Entretanto, mais grave do que simplesmente atribuir finalidade diversa à multa, qual seja a de tributo, é o fato de que o DETRAN-RJ recorre a meios oblíquos para lhes dar auto-executoriedade. As sanções políticas, como tal subterfúgio também é designado, conforme já se salientou, é repudiado pela jurisprudência nacional de modo uníssono.

Nessa linha de entendimento, no RMS 9.698/GB de relatoria do Ministro Henrique D'Ávila, o STF vincou posição no sentido da inconstitucionalidade das sanções políticas, senão vejamos:
NÃO É LÍCITO AO FISCO INTERDITAR ESTABELECIMENTOS COMERCIAIS COM O PROPÓSITO DE OS COMPELIR AO PAGAMENTO DE IMPOSTOS OU MULTAS. OS CONTRIBUINTES TÊM O DIREITO DE IMPUGNAR A LEGITIMIDADE DOS DÉBITOS FISCAIS, QUANDO CONVOCADOS, PELOS MEIOS REGULARES, A SATISFAZÊ-LOS. RECURSO DE MANDADO DE SEGURANÇA. SEU PROVIMENTO.
As sanções políticas foram, igualmente, objeto de apreciação na Súmula 323 do STF, onde ficou consignado que "[é] inadmissível a apreensão de mercadorias como meio coercitivo para pagamento de tributos." Inclusive, o próprio artigo 150, inciso IV, da CRFB torna defeso a utilização de tributo com efeito de confisco.

Assim sendo, não assiste razão ao DETRAN-RJ em persistir na violação ilegal e abusiva do direito líquido e certo dos jurisdicionados à realização do licenciamento anual do seu veículo, vez que é matéria pacífica no STF a inconstitucionalidade das sanções políticas.

Do exercício arbitrário das próprias razões

Em declarações anteriores, o DETRAN-RJ buscou fazer crer que executa "mero mecanismo de controle e fiscalização do cumprimento da legislação de trânsito no exercício do poder de polícia que é atribuído pela Constituição Federal aos três níveis da Federação", o que está longe da realidade.

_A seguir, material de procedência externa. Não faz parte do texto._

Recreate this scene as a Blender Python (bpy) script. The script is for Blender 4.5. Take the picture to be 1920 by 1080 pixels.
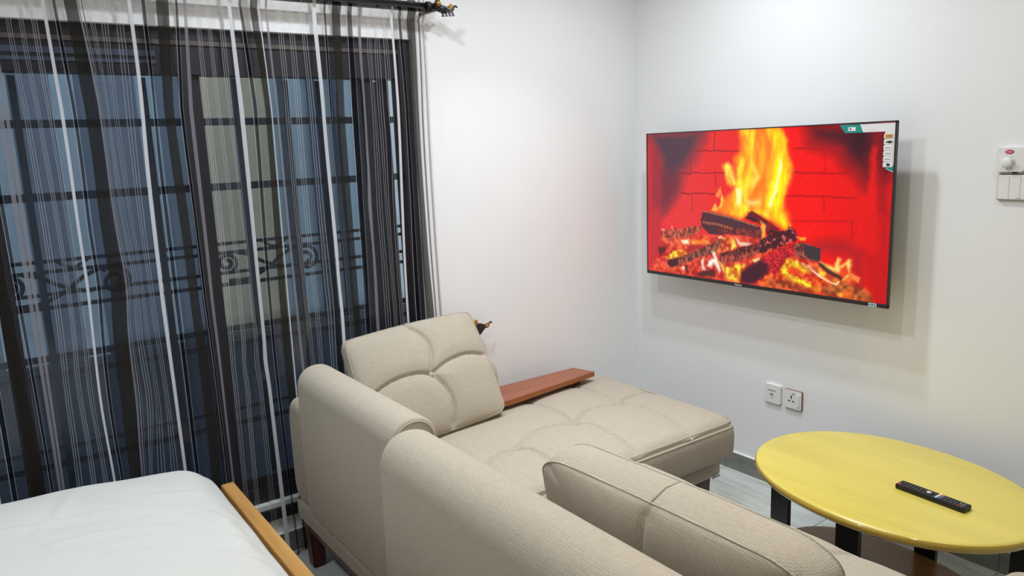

Sem embargo, a autarquia estadual parece olvidar que o seu poder de polícia não inclui o de atropelar os direitos e garantias individuais dos cidadãos.

Com efeito, o controle de infrações de trânsito há de ser realizado por mecanismos outros – v.g., a revogação da habilitação para conduzir e a ação de execução fiscal –, do contrário estar-se-ia diante de flagrante excesso punitivo patrocinado pelo Estado. A bem da verdade, ao condicionar a realização da vistoria ao pagamento de multa, o DETRAN-RJ acaba por incorrer no crime de exercício arbitrário das próprias razões, tipificado no artigo 345 do CP.

Sendo inquestionável que a justiça com as próprias mãos configura uma conduta ilícita, ressalvadas as situações excepcionais definidas em lei, não pode o DETRAN-RJ continuar a entravar o licenciamento anual do automóvel dos proprietários, porquanto esse é um direito líquido e certo decorrente das garantias fundamentais à liberdade e à propriedade, previstas no artigo 5º, caput, da CRFB.

Conclusão

Diante dos argumentos acima invocados, deve o Poder Judiciário declarar a inconstitucionalidade dos artigos 124, inciso VIII; 128; 131, § 2º, do CTB, bem como do ato normativo editado pelo DETRAN-RJ com respaldo nesses artigos, por contrariar a CRFB, nomeadamente nos artigos 5º, caput (direito à liberdade e à propriedade), inciso LIV (princípio do devido processo legal) e inciso XLV (proibição da transferência da pena da pessoa do condenado); 150, inciso IV (proibição do tributo com efeito de confisco); e 225 (garantia do meio ambiente ecologicamente equilibrado).